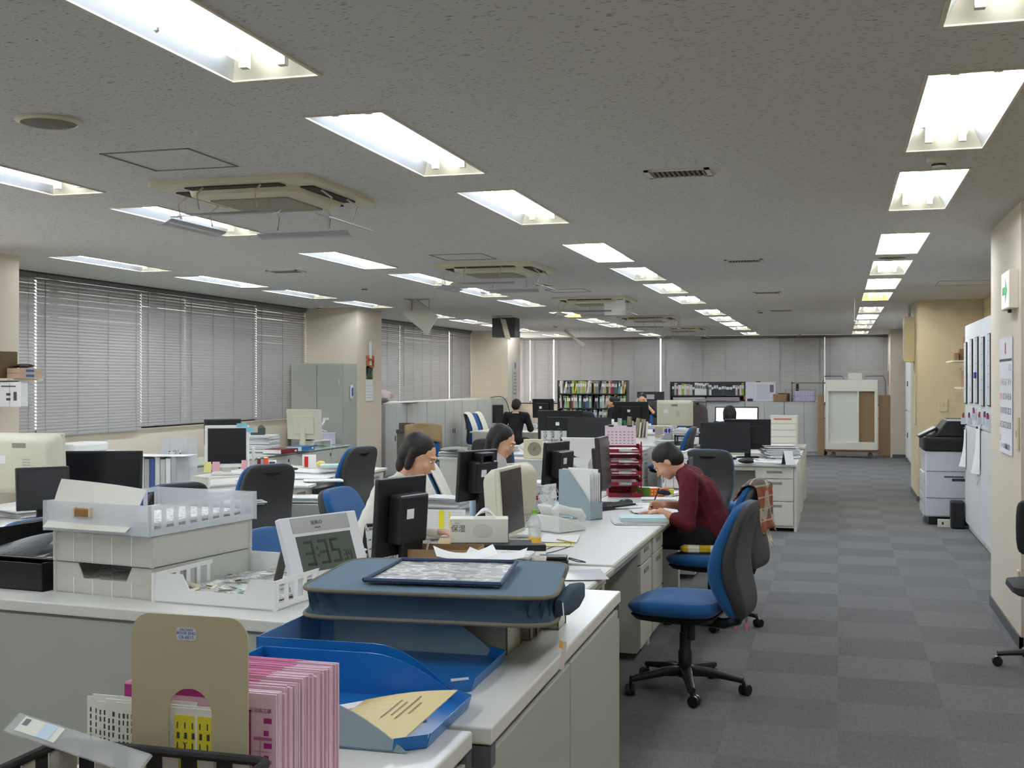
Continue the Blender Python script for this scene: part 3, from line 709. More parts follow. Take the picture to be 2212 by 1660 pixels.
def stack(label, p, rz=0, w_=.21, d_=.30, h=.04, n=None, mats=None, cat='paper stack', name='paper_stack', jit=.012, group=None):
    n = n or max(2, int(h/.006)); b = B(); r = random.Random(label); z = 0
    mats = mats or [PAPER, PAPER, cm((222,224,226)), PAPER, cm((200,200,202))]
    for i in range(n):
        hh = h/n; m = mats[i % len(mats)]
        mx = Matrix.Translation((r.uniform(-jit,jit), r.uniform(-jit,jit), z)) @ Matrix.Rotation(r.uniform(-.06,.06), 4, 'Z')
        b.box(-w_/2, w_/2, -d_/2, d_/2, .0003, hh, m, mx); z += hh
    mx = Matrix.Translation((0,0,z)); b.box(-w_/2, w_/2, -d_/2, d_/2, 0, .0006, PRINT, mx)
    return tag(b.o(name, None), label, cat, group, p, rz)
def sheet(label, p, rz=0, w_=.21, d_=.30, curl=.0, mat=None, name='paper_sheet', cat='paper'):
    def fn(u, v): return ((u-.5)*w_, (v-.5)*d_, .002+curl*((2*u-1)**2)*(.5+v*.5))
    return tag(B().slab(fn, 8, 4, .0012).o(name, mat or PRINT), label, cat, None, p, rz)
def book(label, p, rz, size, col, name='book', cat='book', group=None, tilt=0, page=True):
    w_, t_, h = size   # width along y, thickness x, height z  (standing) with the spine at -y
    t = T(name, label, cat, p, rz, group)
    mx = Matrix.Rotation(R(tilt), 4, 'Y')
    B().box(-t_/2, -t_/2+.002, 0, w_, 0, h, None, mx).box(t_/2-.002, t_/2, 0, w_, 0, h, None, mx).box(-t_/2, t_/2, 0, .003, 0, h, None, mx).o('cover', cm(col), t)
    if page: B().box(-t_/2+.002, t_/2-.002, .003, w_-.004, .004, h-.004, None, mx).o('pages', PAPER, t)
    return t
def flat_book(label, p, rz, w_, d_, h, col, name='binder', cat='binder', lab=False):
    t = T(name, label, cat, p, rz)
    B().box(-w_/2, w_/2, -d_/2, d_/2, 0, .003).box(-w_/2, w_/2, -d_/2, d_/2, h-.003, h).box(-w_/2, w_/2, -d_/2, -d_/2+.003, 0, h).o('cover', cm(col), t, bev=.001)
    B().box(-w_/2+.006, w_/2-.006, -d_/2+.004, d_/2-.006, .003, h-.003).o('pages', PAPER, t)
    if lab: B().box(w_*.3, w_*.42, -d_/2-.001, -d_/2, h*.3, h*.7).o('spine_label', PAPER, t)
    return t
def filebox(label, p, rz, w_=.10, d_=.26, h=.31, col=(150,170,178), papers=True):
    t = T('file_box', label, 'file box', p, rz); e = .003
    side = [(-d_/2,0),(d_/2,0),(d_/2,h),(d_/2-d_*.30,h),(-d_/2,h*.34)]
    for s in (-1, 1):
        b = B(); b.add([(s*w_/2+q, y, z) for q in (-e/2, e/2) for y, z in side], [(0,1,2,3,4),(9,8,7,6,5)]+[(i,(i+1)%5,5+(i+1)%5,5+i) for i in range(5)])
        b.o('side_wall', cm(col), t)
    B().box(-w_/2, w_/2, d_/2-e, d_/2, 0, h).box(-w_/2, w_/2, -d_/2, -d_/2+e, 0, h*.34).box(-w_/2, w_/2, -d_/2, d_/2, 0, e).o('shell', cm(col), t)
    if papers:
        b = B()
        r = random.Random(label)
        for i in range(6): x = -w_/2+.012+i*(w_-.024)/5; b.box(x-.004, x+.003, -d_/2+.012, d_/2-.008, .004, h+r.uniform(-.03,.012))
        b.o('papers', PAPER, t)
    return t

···

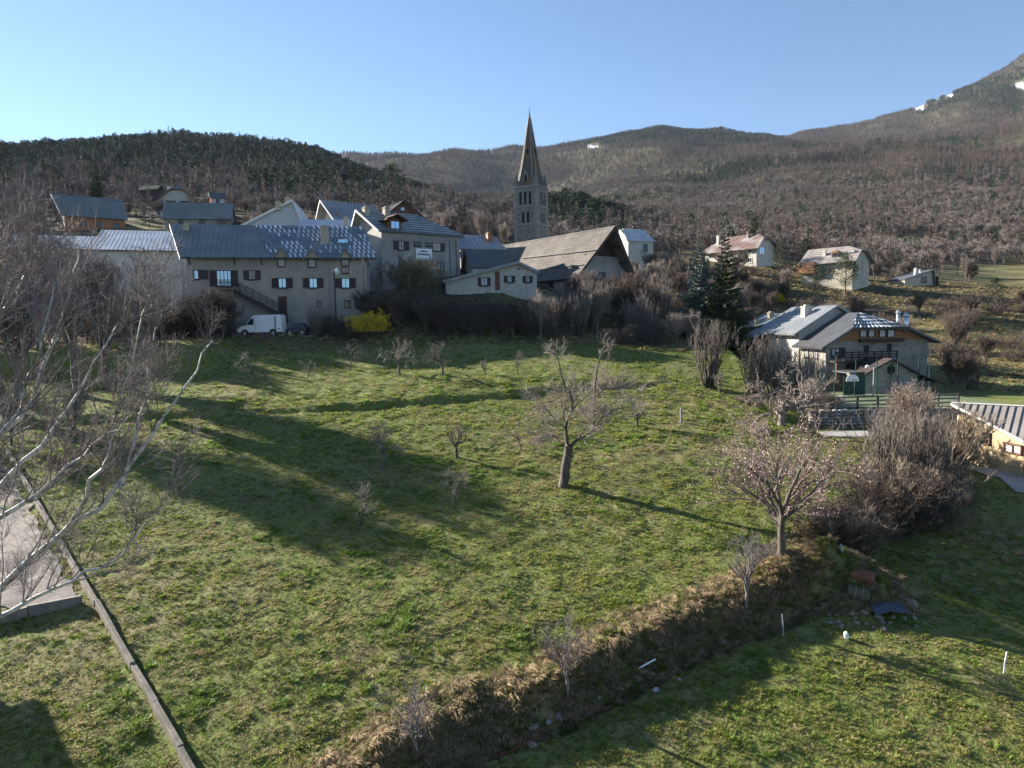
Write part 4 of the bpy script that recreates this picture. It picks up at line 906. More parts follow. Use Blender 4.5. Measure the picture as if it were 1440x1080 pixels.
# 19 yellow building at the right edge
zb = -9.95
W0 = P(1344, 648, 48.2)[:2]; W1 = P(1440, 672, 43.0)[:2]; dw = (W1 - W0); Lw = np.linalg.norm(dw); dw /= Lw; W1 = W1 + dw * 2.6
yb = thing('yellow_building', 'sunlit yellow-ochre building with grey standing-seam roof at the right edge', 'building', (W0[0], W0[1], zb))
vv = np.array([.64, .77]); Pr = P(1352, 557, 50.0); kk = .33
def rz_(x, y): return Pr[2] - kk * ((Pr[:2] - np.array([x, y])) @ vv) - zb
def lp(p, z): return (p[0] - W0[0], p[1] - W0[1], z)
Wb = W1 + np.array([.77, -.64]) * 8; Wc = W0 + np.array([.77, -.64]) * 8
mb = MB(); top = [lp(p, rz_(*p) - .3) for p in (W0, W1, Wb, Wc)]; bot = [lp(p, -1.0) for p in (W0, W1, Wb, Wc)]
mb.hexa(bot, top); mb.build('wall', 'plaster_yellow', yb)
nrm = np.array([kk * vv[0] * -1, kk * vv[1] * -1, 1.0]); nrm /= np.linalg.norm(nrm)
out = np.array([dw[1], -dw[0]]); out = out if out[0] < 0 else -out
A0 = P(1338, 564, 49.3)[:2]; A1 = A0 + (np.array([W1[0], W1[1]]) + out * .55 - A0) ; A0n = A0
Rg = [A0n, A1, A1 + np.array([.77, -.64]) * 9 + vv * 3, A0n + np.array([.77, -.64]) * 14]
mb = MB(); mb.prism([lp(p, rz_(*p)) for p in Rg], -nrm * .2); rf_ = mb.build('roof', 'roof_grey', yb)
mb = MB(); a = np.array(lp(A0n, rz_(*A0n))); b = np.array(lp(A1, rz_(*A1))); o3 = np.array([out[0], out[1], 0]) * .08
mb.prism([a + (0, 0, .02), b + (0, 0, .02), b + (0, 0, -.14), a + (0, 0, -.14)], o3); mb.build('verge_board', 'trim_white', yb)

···

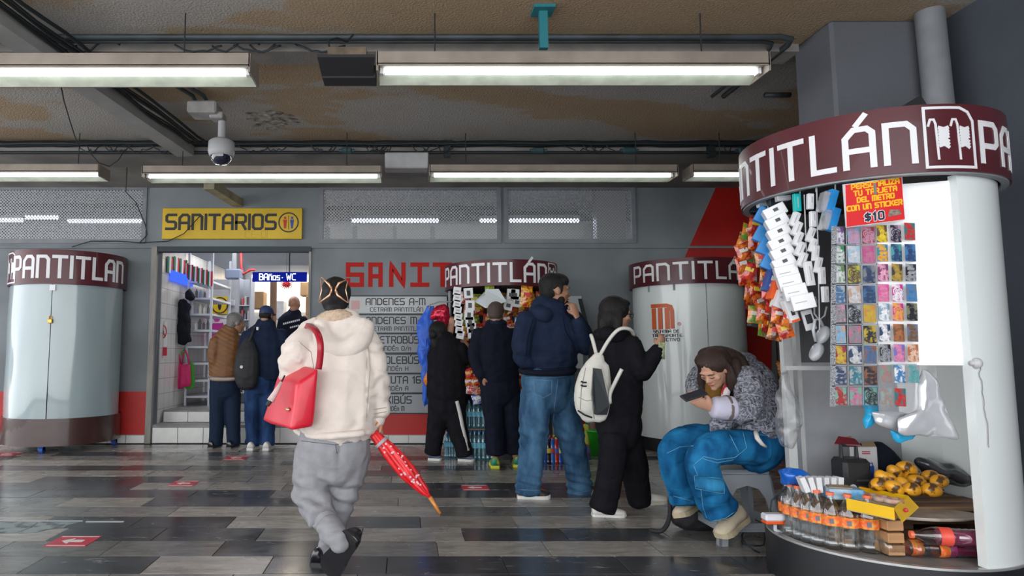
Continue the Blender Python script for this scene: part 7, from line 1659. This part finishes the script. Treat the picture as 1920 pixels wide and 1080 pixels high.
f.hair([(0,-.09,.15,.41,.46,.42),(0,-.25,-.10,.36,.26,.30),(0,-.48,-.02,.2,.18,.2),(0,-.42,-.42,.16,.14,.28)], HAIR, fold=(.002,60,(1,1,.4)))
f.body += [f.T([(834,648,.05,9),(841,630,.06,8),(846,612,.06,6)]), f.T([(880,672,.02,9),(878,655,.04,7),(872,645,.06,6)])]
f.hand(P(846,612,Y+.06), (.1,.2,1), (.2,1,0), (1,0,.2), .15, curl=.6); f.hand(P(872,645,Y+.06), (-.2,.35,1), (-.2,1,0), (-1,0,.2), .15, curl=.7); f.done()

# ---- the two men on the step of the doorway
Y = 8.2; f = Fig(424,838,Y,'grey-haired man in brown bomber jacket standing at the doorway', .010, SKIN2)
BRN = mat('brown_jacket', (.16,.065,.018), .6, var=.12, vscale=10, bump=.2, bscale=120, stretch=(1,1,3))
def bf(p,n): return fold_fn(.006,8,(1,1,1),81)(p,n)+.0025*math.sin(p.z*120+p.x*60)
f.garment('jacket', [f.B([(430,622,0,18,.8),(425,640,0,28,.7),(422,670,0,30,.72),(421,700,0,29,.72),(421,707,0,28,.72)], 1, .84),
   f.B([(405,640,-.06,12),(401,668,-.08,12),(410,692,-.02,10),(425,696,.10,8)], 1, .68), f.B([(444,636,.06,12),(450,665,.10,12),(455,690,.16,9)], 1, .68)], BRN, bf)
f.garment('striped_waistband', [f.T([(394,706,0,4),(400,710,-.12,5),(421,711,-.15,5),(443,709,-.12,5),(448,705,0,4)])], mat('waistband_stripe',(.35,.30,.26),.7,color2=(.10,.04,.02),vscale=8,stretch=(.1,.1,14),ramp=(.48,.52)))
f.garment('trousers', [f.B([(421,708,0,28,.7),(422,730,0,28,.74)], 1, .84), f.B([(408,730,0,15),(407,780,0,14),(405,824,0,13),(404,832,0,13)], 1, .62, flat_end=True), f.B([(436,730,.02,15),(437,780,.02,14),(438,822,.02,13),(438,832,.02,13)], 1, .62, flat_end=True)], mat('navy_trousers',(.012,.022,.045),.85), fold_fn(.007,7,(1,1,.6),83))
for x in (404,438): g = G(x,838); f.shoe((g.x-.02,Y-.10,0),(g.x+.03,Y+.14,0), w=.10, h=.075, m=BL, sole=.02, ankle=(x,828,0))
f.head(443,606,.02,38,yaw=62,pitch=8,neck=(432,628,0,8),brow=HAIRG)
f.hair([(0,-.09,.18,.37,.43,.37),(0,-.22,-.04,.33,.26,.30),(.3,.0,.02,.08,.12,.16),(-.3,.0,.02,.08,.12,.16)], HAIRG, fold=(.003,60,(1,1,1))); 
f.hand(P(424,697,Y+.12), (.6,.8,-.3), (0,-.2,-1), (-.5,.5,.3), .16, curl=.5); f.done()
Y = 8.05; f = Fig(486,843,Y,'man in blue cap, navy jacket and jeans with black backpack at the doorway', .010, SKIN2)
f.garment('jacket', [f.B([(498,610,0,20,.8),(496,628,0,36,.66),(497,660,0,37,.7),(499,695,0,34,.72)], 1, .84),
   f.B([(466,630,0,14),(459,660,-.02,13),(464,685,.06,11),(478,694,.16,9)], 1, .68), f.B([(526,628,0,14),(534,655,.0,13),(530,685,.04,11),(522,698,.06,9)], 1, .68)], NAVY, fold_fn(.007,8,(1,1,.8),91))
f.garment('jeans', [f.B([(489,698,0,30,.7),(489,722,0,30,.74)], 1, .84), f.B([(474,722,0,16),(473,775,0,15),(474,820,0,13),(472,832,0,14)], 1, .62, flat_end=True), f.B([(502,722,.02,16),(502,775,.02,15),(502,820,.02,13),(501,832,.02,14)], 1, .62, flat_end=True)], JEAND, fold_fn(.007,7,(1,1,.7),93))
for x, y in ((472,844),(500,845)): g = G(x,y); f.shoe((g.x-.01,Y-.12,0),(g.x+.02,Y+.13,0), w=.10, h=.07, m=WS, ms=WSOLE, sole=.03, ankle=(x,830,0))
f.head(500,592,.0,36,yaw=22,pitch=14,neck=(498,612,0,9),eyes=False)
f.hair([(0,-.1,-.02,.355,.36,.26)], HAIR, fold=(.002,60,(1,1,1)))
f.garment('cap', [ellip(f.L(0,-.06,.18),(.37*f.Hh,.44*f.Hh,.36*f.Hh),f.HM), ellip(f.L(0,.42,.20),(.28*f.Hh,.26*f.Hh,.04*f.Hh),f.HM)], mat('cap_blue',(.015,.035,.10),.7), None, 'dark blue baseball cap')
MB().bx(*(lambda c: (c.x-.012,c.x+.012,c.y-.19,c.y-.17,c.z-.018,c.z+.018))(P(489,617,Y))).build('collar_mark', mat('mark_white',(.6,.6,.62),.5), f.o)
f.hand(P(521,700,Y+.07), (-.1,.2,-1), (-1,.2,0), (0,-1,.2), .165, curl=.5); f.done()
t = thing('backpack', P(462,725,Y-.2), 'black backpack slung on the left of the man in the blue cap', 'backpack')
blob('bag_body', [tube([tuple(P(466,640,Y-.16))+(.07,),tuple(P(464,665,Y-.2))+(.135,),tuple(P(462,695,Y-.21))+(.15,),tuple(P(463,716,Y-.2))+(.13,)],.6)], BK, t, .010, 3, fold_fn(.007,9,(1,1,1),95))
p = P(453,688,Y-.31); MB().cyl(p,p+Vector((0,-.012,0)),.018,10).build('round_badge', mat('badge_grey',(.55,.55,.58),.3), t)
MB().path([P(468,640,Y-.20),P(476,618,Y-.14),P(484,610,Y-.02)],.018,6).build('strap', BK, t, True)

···

= What you are asked to do =
Retype only what lies between the line bearing "Continue the Blender Python script for this scene: part 7, from" and the line bearing "(-1,0,.2), .15, curl=.7); f.done()", keeping both of those lines.

= Task solution =
Continue the Blender Python script for this scene: part 7, from line 1659. This part finishes the script. Treat the picture as 1920 pixels wide and 1080 pixels high.
f.hair([(0,-.09,.15,.41,.46,.42),(0,-.25,-.10,.36,.26,.30),(0,-.48,-.02,.2,.18,.2),(0,-.42,-.42,.16,.14,.28)], HAIR, fold=(.002,60,(1,1,.4)))
f.body += [f.T([(834,648,.05,9),(841,630,.06,8),(846,612,.06,6)]), f.T([(880,672,.02,9),(878,655,.04,7),(872,645,.06,6)])]
f.hand(P(846,612,Y+.06), (.1,.2,1), (.2,1,0), (1,0,.2), .15, curl=.6); f.hand(P(872,645,Y+.06), (-.2,.35,1), (-.2,1,0), (-1,0,.2), .15, curl=.7); f.done()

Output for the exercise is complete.